Menurut kami, hukum menggunakan plasenta untuk kosmetika dan obat dirinci sbb :
Pertama, menggunakan plasenta manusia untuk kosmetika hukumnya haram. Sebab plasenta manusia termasuk najis, sesuai kaidah fiqih : Kullu maa`i`in kharaja min al-sabilain najisun illa al-maniy (setiap cairan yang keluar dari dua jalan [dubur dan kemaluan] adalah najis, kecuali mani). (Taqiyuddin Al-Husaini, Kifayatul Akhyar, I/64). Padahal memanfaatkan najis dilarang oleh syara’, sesuai firman Allah SWT (artinya) : “Maka jauhilah dia [rijsun/najis] agar kamu mendapat keberuntungan.” (QS Al-Ma`idah [5] : 90).

Najisnya plasenta ini adalah salah satu pendapat madzhab Syafi’i. Ada pendapat lain dalam madzhab Syafi’i yang menyatakan plasenta itu suci, tidak najis. (Al-Mausu’ah Al-Fiqhiyah, 37/282; Imam Nawawi, Al-Majmu’, II/563-564; Imam Syarbaini Khatib, Mughni Al-Muhtaj, I/130; Imam Ramli, Nihayatul Muhtaj, I/98).

Namun meski katakan tak najis, plasenta manusia tetap tak boleh dimanfaatkan. Sebab bagian tubuh manusia yang telah terpisah atau terpotong, misal tangan yang terpotong karena hukum potong tangan, hanya ada satu perlakuannya, yaitu ditanam (dikuburkan), bukan yang lain, sebagai penghormatan akan kemuliaan manusia (karamah al-insan). Jadi pemanfaatan plasenta manusia tidak boleh karena bertentangan dengan prinsip kemuliaan manusia. (QS Al-Isra` [17] : 70). (Imam Sya’rani, Al-Mizan Al-Kubra, III/139; Al-Fahkhrur Razi, At-Tafsir Al-Kabir, II/89; Imam Qurthubi, Tafsir Qurthubi, II/229; Ibnu Hazm, Al-Muhalla, V/117; Imam Nawawi, Al-Majmu’, III/139. Dikutip oleh Ahmad Syarafuddin, Al-Ahkam Al-Syar’iyah Li Al-A’mal Al-Thibbiyah, hlm. 102).

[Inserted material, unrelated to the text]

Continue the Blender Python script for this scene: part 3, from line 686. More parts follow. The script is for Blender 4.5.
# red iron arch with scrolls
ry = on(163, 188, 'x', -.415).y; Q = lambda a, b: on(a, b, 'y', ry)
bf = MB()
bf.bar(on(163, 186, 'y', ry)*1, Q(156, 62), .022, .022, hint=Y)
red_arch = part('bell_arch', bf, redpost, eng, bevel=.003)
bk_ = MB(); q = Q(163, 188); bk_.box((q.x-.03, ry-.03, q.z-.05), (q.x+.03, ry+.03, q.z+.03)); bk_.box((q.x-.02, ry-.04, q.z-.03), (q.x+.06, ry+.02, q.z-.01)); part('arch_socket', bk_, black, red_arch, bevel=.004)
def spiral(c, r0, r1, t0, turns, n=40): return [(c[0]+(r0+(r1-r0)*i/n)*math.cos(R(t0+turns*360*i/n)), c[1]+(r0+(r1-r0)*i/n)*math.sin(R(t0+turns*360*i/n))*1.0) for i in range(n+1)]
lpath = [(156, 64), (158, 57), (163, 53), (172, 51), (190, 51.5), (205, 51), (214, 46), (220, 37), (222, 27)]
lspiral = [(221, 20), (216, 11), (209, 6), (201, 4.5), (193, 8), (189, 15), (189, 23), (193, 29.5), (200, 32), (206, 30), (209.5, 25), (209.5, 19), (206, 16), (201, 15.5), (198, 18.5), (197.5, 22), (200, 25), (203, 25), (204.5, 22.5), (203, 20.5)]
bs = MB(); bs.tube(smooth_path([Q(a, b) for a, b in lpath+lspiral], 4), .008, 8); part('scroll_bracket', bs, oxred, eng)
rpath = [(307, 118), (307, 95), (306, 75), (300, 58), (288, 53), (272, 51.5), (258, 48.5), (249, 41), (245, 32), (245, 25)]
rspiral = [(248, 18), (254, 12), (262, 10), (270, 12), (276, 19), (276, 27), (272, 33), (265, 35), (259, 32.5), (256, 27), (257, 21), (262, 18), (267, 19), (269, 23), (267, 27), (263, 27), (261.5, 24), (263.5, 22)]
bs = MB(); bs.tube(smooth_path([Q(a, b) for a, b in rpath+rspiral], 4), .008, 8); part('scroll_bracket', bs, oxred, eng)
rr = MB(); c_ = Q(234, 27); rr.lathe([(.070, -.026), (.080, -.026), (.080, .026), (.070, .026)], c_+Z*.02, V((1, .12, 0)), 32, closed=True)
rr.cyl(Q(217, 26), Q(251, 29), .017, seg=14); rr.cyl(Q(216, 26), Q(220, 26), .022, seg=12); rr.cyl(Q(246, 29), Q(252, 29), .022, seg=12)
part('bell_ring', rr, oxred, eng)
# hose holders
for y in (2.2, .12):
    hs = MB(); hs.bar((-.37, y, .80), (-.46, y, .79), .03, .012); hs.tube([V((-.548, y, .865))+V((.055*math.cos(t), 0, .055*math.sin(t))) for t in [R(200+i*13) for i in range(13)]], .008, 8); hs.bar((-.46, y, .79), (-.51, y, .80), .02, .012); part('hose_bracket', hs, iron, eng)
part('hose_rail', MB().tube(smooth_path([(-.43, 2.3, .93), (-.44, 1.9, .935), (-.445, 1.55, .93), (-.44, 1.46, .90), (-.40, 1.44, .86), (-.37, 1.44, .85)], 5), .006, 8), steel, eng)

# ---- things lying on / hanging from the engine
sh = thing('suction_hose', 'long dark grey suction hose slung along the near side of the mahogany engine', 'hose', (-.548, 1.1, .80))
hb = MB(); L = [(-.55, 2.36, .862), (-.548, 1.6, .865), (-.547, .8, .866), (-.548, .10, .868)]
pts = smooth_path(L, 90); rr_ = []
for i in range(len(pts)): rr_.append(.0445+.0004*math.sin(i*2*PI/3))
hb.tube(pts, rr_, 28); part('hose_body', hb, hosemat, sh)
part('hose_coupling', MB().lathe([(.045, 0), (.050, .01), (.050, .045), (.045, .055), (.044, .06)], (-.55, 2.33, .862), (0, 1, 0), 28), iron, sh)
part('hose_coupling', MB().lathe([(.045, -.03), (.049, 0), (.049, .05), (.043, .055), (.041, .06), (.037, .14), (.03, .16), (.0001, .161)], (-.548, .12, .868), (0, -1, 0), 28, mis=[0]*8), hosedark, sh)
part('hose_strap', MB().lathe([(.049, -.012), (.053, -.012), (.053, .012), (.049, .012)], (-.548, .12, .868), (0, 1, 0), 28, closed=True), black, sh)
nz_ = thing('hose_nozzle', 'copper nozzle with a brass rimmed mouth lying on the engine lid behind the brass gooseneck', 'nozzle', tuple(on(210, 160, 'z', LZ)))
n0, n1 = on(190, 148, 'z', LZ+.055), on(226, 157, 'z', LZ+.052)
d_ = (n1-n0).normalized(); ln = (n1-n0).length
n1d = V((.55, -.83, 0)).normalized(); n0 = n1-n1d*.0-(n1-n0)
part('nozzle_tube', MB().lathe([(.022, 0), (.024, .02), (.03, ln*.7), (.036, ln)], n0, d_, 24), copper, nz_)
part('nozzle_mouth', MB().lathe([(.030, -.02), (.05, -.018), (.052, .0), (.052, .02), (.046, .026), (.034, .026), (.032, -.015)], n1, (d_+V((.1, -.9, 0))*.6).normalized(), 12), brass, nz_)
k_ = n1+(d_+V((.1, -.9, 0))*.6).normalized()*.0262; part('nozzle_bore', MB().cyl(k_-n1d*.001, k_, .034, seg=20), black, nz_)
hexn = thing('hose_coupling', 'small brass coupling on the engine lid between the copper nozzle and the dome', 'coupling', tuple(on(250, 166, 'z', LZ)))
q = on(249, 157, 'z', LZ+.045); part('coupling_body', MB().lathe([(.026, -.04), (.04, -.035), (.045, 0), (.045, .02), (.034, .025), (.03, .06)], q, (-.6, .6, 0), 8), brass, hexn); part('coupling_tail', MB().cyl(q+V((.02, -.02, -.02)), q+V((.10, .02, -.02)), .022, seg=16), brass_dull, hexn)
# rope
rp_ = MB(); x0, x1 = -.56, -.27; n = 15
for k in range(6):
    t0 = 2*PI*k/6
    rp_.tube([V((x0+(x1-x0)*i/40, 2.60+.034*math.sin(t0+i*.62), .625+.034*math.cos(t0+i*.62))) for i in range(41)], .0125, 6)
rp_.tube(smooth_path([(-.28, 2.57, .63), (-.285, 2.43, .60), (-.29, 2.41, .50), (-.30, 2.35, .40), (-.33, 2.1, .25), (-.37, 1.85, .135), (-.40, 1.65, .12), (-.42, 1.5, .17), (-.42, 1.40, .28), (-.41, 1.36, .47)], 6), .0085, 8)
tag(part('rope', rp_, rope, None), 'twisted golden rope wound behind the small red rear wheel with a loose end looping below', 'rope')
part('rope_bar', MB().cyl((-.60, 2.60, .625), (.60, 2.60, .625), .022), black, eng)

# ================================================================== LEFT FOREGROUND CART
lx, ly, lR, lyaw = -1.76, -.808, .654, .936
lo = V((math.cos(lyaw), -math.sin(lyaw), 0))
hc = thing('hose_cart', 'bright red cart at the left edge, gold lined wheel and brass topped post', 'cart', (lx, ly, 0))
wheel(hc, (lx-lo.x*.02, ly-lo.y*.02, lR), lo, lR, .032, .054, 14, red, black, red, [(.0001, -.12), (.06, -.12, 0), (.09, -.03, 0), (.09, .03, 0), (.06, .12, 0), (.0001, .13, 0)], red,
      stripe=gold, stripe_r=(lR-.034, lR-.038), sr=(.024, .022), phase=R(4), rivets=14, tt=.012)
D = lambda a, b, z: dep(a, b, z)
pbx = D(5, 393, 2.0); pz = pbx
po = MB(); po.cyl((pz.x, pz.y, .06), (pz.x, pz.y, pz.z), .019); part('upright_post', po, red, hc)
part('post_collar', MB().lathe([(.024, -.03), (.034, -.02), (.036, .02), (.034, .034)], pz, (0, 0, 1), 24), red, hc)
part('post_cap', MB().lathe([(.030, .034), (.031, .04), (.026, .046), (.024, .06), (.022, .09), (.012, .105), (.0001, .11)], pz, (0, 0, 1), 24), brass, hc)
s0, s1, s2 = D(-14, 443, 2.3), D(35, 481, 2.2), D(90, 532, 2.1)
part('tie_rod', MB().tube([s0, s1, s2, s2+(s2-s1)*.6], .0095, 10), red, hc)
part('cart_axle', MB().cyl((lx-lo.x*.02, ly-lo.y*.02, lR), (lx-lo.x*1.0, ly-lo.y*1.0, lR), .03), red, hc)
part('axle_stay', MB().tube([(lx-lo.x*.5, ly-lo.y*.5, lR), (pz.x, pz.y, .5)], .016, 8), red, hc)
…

Kedua, menggunakan plasenta hewan untuk kosmetika hukumnya boleh, dengan 2 (dua) syarat; pertama, hewannya suci dan halal dimakan, seperti sapi. Maka tak boleh menggunakan plasenta dari hewan najis dan haram dimakan, seperti babi. Kedua, hewannya telah mati melalui cara penyembelihannya yang syar’i. Sebab organ yang terpisah dari hewan yang masih hidup, adalah bangkai yang najis. Dalilnya sabda Nabi SAW,”Apa saja bagian yang dipotong dari binatang ternak, sedang binatang itu masih hidup, maka potongan itu adalah bangkai.” (HR Ahmad, Tirmidzi, Abu Dawud. Lihat Imam Syaukani, Nailul Authar, hadis no 3690, hlm. 1700; Imam Shan’ani, Subulus Salam, I/28).

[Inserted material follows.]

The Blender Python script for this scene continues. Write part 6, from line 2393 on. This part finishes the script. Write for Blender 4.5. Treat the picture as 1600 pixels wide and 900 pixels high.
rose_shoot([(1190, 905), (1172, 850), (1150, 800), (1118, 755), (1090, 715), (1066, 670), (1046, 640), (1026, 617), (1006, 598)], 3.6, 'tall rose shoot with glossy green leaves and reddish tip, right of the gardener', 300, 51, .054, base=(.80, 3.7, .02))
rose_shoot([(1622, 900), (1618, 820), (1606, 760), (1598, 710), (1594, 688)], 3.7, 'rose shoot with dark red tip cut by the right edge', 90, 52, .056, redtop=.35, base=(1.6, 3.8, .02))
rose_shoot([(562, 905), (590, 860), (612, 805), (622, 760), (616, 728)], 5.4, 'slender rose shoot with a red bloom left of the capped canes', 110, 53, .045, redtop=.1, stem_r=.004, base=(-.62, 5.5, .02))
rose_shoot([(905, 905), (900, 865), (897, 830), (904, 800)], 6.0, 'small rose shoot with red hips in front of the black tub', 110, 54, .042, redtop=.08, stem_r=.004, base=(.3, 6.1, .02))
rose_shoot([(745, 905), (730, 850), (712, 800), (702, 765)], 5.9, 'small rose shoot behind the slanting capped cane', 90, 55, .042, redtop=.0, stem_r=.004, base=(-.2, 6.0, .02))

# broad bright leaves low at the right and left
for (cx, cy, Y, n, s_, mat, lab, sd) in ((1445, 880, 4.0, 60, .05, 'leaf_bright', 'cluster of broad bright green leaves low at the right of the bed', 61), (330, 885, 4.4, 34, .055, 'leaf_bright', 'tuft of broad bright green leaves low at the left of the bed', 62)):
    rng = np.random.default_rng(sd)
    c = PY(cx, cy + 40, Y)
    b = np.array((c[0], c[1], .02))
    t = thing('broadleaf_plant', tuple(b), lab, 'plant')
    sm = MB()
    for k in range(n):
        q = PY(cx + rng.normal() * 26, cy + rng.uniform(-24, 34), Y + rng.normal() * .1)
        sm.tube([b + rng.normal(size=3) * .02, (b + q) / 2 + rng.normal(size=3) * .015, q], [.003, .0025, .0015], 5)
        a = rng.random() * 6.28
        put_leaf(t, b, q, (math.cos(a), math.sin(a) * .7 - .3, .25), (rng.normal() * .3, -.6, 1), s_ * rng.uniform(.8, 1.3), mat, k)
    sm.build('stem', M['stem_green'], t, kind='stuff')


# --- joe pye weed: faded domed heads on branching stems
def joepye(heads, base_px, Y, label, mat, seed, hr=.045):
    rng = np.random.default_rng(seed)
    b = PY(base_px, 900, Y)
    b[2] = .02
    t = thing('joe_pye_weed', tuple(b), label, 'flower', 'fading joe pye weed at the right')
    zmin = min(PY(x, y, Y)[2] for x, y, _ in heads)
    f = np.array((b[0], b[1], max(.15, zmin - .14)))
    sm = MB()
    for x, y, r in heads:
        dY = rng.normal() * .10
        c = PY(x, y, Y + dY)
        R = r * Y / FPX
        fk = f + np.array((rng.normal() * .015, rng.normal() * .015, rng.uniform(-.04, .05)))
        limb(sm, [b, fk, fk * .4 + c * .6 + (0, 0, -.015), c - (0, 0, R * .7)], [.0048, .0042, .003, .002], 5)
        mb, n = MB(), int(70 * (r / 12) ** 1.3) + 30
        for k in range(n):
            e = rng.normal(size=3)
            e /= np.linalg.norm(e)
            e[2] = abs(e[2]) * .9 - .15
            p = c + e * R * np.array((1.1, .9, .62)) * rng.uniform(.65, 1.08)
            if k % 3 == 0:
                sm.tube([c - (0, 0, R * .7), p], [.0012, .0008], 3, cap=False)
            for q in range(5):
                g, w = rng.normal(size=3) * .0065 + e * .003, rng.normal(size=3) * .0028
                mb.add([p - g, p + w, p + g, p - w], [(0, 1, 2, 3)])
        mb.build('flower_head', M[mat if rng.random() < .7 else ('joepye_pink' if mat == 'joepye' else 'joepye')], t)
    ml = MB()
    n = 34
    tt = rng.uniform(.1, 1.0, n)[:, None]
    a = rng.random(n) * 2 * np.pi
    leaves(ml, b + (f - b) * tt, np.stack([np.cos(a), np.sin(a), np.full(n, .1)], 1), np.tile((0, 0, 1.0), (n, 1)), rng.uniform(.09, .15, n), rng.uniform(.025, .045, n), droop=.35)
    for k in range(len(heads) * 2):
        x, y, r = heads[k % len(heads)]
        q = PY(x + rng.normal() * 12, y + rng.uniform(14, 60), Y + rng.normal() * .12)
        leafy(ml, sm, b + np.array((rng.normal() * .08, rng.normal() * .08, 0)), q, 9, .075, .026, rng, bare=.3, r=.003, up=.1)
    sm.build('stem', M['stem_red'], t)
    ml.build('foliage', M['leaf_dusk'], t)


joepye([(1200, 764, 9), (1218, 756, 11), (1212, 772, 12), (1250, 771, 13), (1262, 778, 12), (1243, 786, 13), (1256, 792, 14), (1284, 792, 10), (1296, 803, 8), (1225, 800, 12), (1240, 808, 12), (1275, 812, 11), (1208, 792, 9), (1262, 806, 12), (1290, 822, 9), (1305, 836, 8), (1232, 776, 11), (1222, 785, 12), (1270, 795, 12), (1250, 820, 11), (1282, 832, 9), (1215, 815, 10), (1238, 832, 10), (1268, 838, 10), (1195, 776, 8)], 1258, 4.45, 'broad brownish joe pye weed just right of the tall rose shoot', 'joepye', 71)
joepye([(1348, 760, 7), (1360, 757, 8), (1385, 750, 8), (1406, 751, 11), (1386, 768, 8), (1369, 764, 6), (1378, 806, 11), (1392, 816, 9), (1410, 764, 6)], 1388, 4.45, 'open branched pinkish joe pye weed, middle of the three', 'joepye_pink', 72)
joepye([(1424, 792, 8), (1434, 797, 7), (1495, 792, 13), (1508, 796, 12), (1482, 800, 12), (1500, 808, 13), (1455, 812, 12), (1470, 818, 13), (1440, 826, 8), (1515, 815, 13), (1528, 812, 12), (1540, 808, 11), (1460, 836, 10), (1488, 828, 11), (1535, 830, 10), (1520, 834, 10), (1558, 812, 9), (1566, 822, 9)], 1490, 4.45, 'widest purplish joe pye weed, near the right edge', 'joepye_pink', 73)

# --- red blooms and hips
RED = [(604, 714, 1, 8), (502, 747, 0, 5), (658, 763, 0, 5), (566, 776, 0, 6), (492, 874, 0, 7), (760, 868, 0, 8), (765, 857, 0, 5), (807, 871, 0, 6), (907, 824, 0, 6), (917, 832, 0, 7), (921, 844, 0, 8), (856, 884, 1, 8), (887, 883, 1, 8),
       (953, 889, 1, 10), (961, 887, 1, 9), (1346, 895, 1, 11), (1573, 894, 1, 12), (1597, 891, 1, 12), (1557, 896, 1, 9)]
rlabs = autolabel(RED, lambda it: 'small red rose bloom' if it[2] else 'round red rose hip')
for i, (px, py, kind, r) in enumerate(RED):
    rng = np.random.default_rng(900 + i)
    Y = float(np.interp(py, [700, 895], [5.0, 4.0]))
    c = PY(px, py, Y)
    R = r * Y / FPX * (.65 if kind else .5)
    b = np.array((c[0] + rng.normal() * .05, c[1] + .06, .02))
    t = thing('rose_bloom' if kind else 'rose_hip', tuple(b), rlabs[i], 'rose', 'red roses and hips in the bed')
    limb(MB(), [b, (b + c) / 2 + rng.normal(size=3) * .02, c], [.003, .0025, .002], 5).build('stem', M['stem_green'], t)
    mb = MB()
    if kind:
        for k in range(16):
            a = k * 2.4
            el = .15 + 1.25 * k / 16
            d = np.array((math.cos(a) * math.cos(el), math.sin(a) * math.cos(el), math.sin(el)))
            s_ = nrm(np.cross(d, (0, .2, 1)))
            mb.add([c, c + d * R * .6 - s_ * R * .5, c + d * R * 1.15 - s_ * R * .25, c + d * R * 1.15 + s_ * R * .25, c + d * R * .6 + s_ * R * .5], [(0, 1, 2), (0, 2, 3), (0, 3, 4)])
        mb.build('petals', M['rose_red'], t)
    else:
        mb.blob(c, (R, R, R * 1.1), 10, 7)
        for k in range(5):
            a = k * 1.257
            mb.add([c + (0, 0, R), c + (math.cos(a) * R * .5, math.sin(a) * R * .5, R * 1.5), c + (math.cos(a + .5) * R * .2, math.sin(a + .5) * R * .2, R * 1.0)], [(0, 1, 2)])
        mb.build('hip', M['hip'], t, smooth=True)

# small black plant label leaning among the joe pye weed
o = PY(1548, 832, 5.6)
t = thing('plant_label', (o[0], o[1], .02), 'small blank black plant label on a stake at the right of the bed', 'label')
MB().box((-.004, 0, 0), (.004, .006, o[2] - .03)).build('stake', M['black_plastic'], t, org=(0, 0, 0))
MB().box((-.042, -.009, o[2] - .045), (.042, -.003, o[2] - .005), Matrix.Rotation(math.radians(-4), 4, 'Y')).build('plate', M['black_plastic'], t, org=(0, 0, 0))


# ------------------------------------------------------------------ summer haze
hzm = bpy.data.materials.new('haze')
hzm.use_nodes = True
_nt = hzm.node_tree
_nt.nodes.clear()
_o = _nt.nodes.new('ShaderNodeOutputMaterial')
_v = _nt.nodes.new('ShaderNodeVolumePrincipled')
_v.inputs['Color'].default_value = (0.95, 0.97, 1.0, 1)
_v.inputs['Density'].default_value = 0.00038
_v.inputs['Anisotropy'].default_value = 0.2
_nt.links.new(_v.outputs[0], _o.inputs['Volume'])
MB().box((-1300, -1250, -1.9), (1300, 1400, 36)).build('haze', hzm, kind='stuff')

Ketiga, menggunakan plasenta untuk kepentingan pengobatan (farmasi), hukumnya boleh (ja`iz), baik plasenta manusia maupun hewan, baik hewannya memenuhi dua syarat di atas maupun tidak. Sebab melakukan upaya pengobatan dengan zat yang najis, hukumnya makruh, tidak haram. (Taqiyuddin An-Nabhani, Al-Syakhshiyah Al-Islamiyah, III/116). Dalil kemakruhannya karena meski ada hadis yang melarang berobat dengan zat yang haram (HR Abu Dawud, no 3376), tapi ada hadis lain yang membolehkan berobat dengan zat yang najis, yaitu air kencing unta. (Shahih Bukhari, no 226; Ibnu Hajar Al Asqalani, Fathul Bari, 1/367). Wallahu a’lam.